民間の感覚からすると、年功序列をやめるか緩くして、入省何年でどうというのはやめればいいのではないかとも思いますが、官は官で、もう人事と評価制度が確立していて、特に不都合を感じていないので、民みたいな人事制度に変える必要性も特にないということなのかなと思います。

天下り規制については、でもそういっても、有能な方には、官を辞めた後もどんどん活躍してもらわないといけないだろうし、とはいえ、不正の温床になってはいけない、と。でも、民間も天下りというか、定年後に関連法人や取引先への移籍とかも多いと思うし、一方で最近は減ってきて、それ以外のセカンドキャリア支援みたいなのも増えてきていると思うので、もう少し民間のプラクティスを見たらどうなのかな、とは思います。
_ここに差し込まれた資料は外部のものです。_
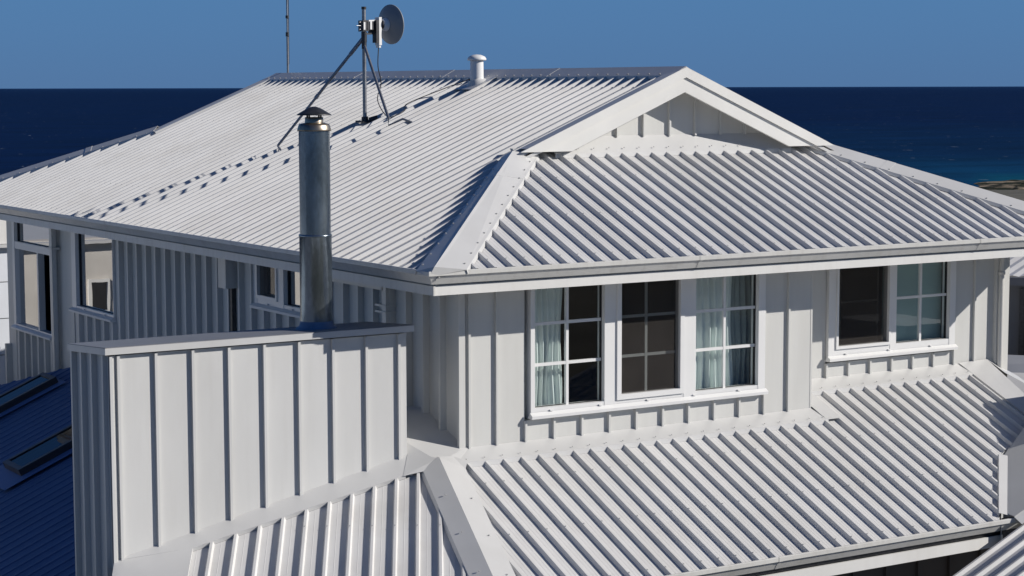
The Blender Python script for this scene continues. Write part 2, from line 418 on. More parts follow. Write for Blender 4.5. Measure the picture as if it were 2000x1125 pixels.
def screws_along(parent, a, e, step, off=.03, n=Vector((0, 0, 1)), r=.009, start=.1):
    a, e = Vector(a), Vector(e); d = (e - a); Ln = d.length; d.normalize(); b = MB(); s_ = start
    x = d; y = n.cross(d).normalized()
    while s_ < Ln:
        p = a + d * s_ + n * .001
        ring = [p + x * r * cos(t_) + y * r * sin(t_) for t_ in [i * pi / 3 for i in range(6)]]
        b.add(ring + [q + n * .007 for q in ring], [(6, 7, 8, 9, 10, 11)] + [(i, (i + 1) % 6, (i + 1) % 6 + 6, i + 6) for i in range(6)])
        s_ += step
    if b.f: b.build('flashing_screws', M['screw'], parent, kind='stuff')
NL = Vector((-sn, 0, cs)); NF = Vector((0, -sn, cs)); NR = Vector((sn, 0, cs)); NB = Vector((0, sn, cs))
w = .15
def hipc(s): return Vector((s + .08, s, T * (s + .08) + ZO + rt_h + .045))
s0, s1 = 0.0, YB0 + .02
hc = cap((Vector((.045, -.012, .055)), hipc(s1 + .04)), (L_(.0, .20, rt_h), L_(s1 + .08, s1 + .16, rt_h)), (F_(.36, .0, rt_h), F_(s1 + .45, s1 + .09, rt_h)),
         nl=NL, nr=NF, label='wide folded hip cap running down to the front corner')
MB().plate([Vector((.045, -.012, .055)), L_(.0, .20, rt_h), Vector((.0, .20, .0)), Vector((.0, -.0, -.03))], .002).build('hip_cap_end', M['flash'], house)
MB().plate([Vector((.0, -.0, -.03)), Vector((.36, .0, .0)), F_(.36, .0, rt_h), Vector((.045, -.012, .055))], .002).build('hip_cap_end', M['flash'], house)
def cap_screws(o, cc, ee, step, n_, t=.16, r=.008, start=.12):
    c0_, c1_ = map(Vector, cc); e0_, e1_ = map(Vector, ee)
    screws_along(o, e0_.lerp(c0_, t) + Vector((0, 0, .002)), e1_.lerp(c1_, t) + Vector((0, 0, .002)), step, n=n_, r=r, start=start)
HC_ = (Vector((.045, -.012, .055)), hipc(s1 + .04))
cap_screws(hc, HC_, (L_(.0, .20, rt_h), L_(s1 + .08, s1 + .16, rt_h)), .25, NL)
cap_screws(hc, HC_, (F_(.36, .0, rt_h), F_(s1 + .45, s1 + .09, rt_h)), .25, NF)
def hipr(s): return Vector((HW - s, s, T * s + ZO + rt_h + .05))
sr = 2.26
hr = cap((hipr(.02), hipr(sr)), (F_(HW - .28, .0, rt_h), F_(HW - sr - .18, sr - .10, rt_h)), (R_(HW - .02, .2, rt_h), R_(HW - sr + .1, sr + .1, rt_h)), nl=NF, nr=NR)
cap_screws(hr, (hipr(.02), hipr(sr)), (F_(HW - .28, .0, rt_h), F_(HW - sr - .18, sr - .10, rt_h)), .27, NF)
def hipb(s): return Vector((s, 14.15 - s, T * s + ZO + rt_h + .04))
hb = cap((hipb(.0), hipb(2.37)), (L_(.02, 13.93, rt_h), L_(2.29, 11.70, rt_h)), (Vector((.15, 14.15, T * .05 + .04)), Vector((2.45, 11.85, T * 2.3 + .04))), nl=NL, nr=NB)
cap_screws(hb, (hipb(.0), hipb(2.37)), (L_(.02, 13.93, rt_h), L_(2.29, 11.70, rt_h)), .268, NL)
cap((Vector((HW, 14.15, .09)), Vector((HW - 2.37, 14.15 - 2.37, T * 2.37 + .09))), (Vector((HW - .15, 14.15, .05)), Vector((HW - 2.5, 11.85, T * 2.3 + .05))),
    (R_(HW - .02, 13.93, rt_h), R_(HW - 2.29, 11.7, rt_h)), nl=NB, nr=NR)
RZ = T * XR + ZO
rc = cap((Vector((XR, YB0 - .01, RZ + .062)), Vector((XR, YB1 + .01, RZ + .062))), (L_(XR - .17, YB0 - .01, rt_h), L_(XR - .17, YB1 + .01, rt_h)),
         (R_(XR + .17, YB0 - .01, rt_h), R_(XR + .17, YB1 + .01, rt_h)), name='ridge_cap', nl=NL, nr=NR, label='folded ridge cap along the top')
screws_along(rc, L_(XR - .15, YB0 + .1, rt_h + .006), L_(XR - .15, YB1, rt_h + .006), PITCH, n=NL, r=.012, start=(1.6541 - YB0 - .1) % PITCH)

# barge boards and their caps (front and back gable) --------------
def barge(side, Y, out, zlow):
    """side -1 left / +1 right; Y plane of the outer face; out = -1 for the front gable"""
    xs = (lambda d: XR + side * d)
    d1 = XR - HB
    n = NL if side < 0 else NR
    def P(d, dz, y): return Vector((xs(d), y, RZ - T * d + dz))
    def board(zt, zb, y, th, name, m, cut):
        """strip parallel to the slope from the apex to the horizontal cut"""
        da = (RZ + zt - cut) / T; dbm = (RZ + zb - cut) / T
        pts = [P(0, zt, y), P(0, zb, y), P(dbm, zb, y), P(da, zt, y)]
        nrm = (pts[1] - pts[0]).cross(pts[2] - pts[0])
        if nrm.y * out < 0: pts.reverse()
        return MB().plate(pts, th).build(name, m, house)
    board(.052, -.052, Y + out * .020, .020, 'barge_cap', M['barge'], zlow)
    board(-.048, -.205, Y, .03, 'barge_board', M['barge'], zlow)
    # top fold of the cap lying on the sheets
    b = MB()
    e = d1 + .03
    a0 = P(0, .054, Y + out * .020); a1 = P(e, .054, Y + out * .020)
    b0 = P(0, .046, Y - out * .15); b1 = P(e, .046, Y - out * .15)
    q = [a0, a1, b1, b0]
    if (q[1] - q[0]).cross(q[3] - q[0]).z < 0: q.reverse()
    b.plate(q, .003)
    q = [b0, b1, b1 - n * .034, b0 - n * .034]
    b.plate(q, .002)
    o = b.build('barge_flashing', M['flash'], house)
barge(-1, YB0, -1, .925); barge(1, YB0, -1, .925)
barge(-1, YB1, 1, .93); barge(1, YB1, 1, .93)

# gable wall with battened panels -----------------------------------
def gable():
    zb = 1.055
    w_ = MB()
    w_.plate([Vector((XR - 1.95, GY + .02, zb - .1)), Vector((XR + 1.95, GY + .02, zb - .1)), Vector((XR + 1.9, GY + .02, RZ - T * 1.9 - .06)), Vector((XR, GY + .02, RZ - .06)), Vector((XR - 1.9, GY + .02, RZ - T * 1.9 - .06))], .05)
    g = w_.build('gable_wall', M['wall'], house, label='small battened gable under the barge boards')
    seams = [3.52 - .3368 * 4 + .3368 * i for i in range(0, 13)]
    for a, b in zip(seams[:-1], seams[1:]):
        za = RZ - T * abs(a - XR) - .06; zc = RZ - T * abs(b - XR) - .06
        if za < zb + .01 and zc < zb + .01: continue
        pts = [Vector((a, GY, zb)), Vector((b, GY, zb)), Vector((b, GY, max(zc, zb))), Vector((a, GY, max(za, zb)))]
        if a < XR < b: pts.insert(3, Vector((XR, GY, RZ - .06)))
        m_ = MB().plate(pts, .015)
        if za > zb + .03: m_.box(a - .011, a + .011, GY - .035, GY, zb, za)
        m_.build('cladding_panel', M['wall'], g)
    # soffit under the barge overhang
    for s_ in (-1, 1):
        q = [Vector((XR, YB0 + .03, RZ - .07)), Vector((XR, GY, RZ - .07)), Vector((XR + s_ * 2.0, GY, RZ - .07 - T * 2.0)), Vector((XR + s_ * 2.0, YB0 + .03, RZ - .07 - T * 2.0))]
        if (q[1] - q[0]).cross(q[2] - q[0]).z > 0: q.reverse()
        MB().plate(q, .012).build('gable_soffit', M['trim'], house)
    # apron flashing on the skirt
    x0, x1 = 2.68, HW - 2.68
    b = MB(); b.plate([F_(x0, GY - .12, rt_h), F_(x1, GY - .12, rt_h), Vector((x1, GY - .001, zb + .012)), Vector((x0, GY - .001, zb + .012))], .003)
    b.plate([F_(x0, GY - .142, .002), F_(x1, GY - .142, .002), F_(x1, GY - .12, rt_h), F_(x0, GY - .12, rt_h)], .002)
    o = b.build('apron_flashing', M['flash'], house)
    screws_along(o, F_(x0, GY - .09, rt_h + .035), F_(x1, GY - .09, rt_h + .035), PITCH, n=NF, r=.007)
gable()
# closing wall for the back gable
MB().plate([Vector((XR + 1.9, 11.6, .8)), Vector((XR - 1.9, 11.6, .8)), Vector((XR, 11.6, RZ - .05))], .03).build('gable_wall', M['wall'], house)

# ------------------------------------------------------------------ gutters, fascias, soffits
def gutter_run(a, e, out, zt=0.0, mt=None, bt=None, miter0=0, miter1=0, brd=True):
    """quad gutter along a->e (horizontal), out = outward unit vector (2D); miter: +1 outside corner"""
    a, e, out = Vector(a), Vector(e), Vector(out); d = (e - a).normalized()
    prof = [(.02, .014), (.0, .014), (-.004, .010), (-.004, -.026), (.012, -.032), (.052, -.098), (.056, -.104), (.115, -.104), (.115, -.02)]
    b = MB(); n_ = len(prof); vs = []
    for i, (o_, z) in enumerate(prof):
        vs.append(a - out * o_ + d * (o_ * miter0) + Vector((0, 0, z)))
        vs.append(e - out * o_ - d * (o_ * miter1) + Vector((0, 0, z)))
    b.add(vs, [(2 * i, 2 * i + 1, 2 * i + 3, 2 * i + 2) for i in range(n_ - 1)])
    g_ = b.build('gutter', mt or M['gutter'], house)
    Lg = (e - a).length; t_ = 2.9
    while t_ < Lg - 1:
        j_ = MB(); vs = []
        for (o_, z) in prof[1:7]:
            for w_ in (-.02, .02): vs.append(a - out * (o_ - .0025) + d * (t_ + w_) + Vector((0, 0, z + (.002 if z > 0 else -.001))))
        j_.add(vs, [(2 * i, 2 * i + 1, 2 * i + 3, 2 * i + 2) for i in range(5)])
        j_.build('gutter_joint', mt or M['gutter'], g_); t_ += 3.6
    if brd:
        f = MB(); f.obox(a - out * .085 + d * .105 * (1 if miter0 else 0), d, Vector((0, 0, 1)), out, 0, (e - a).length - .09 * (miter0 + miter1), -.205, -.122, -.018, 0)
        f.build('fascia_board', bt or M['trim'], house)
        s_ = MB(); s_.obox(a - out * .12 + d * .1 * (1 if miter0 else 0), d, Vector((0, 0, 1)), out, 0, (e - a).length - .1 * (miter0 + miter1), -.16, -.09, -.018, 0)
        s_.build('fascia_backing', M['gutter'], house)
gutter_run((0, 0, 0), (HW, 0, 0), (0, -1, 0), miter0=1, miter1=1)
gutter_run((0, 14.15, 0), (0, 0, 0), (-1, 0, 0), bt=M['gutter'], miter0=1, miter1=1)
gutter_run((HW, 0, 0), (HW, 14.15, 0), (1, 0, 0), miter0=1, miter1=1)
sf = MB()
sf.box(.11, HW - .11, .11, 1.2, -.205, -.19); sf.box(.11, .8, 1.2, 14.0, -.205, -.19); sf.box(.8, HW - .11, 13.3, 14.0, -.205, -.19); sf.box(7.6, HW - .11, 1.2, 13.3, -.205, -.19)
sf.build('soffit', M['trim'], house)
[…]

あとは、キャリア公務員は、現役時代お給料が低くて、退職後に退職金や関連法人からのお給料をいっぱいもらって、生涯年収を一流企業の会社員並みにするということが多かったと思うので、キャリア公務員の現役時代のお給料を上げたらいいのではないかと。税金から給料が支払われるわけですが、裁判官だって検察官だって、キャリア公務員より給料は高いと思われるので、それを参考に引き上げる、と。ただ、特に年次が高くなればなるほど、給料が高くなるというのではおかしいので、やはり年功序列はもっと緩くして、ここに能力給をきちんと加えて評価する、と。優秀な人は現役時代も一流企業の優秀な人と同等かそれ以上の給料を保障して、優秀じゃない人も一流企業の優秀じゃない人と同等かそれ以上の給料は保障する。但し、不正防止のため、退官後の職業には規制をかける、と。その規制に対する対価として、一流企業より少し高いようなお給料体系にしてはどうかと思います。どんなに優秀な人でも、退官後に畑違いのジャンルに行って活躍しろというのは、結構大変なように思うので、その部分は、不正の温床にならないよう維持しつつ、そういうある意味、労働者にとっては公務員になることでペナルティがあるわけだから、その部分を現役時代の給料で保障すれば、いいのではと思うのですが、今の時代、公務員の給料引き上げって、世論が是としなそうではありますが、でも、本当は、優秀な人材に官僚になってもらわないと困るわけで、そこを「お金につられるような人はだめだ」なんて言ったところで、大学3年の就職活動の時に、一流企業にはいれば、官僚になるより生涯年収が倍違うとすれば、それは一流企業に入るという選択肢をする人も絶対にいるわけで、きれいごとですませるより、公務員の給料の見直しをした方が良いように思うのですが。でも、公務員給料って、すごく前時代的で、給料は低いけど、かなりの年次まで残業代が出るので、残業する必要がないのに残業して残業代を稼いでいることが疑われる人もいるように思うし、あとは官舎とか、あとは公務員共済の保険料が安いとか給付が厚いとか、なぜな手当があるとか、そういうのを全部全体的に見て、民間との待遇差っていうのを考えればいいと思うのですが、あまりこういう考え方は、民間人にも公務員にも受けない案かな、とは思います。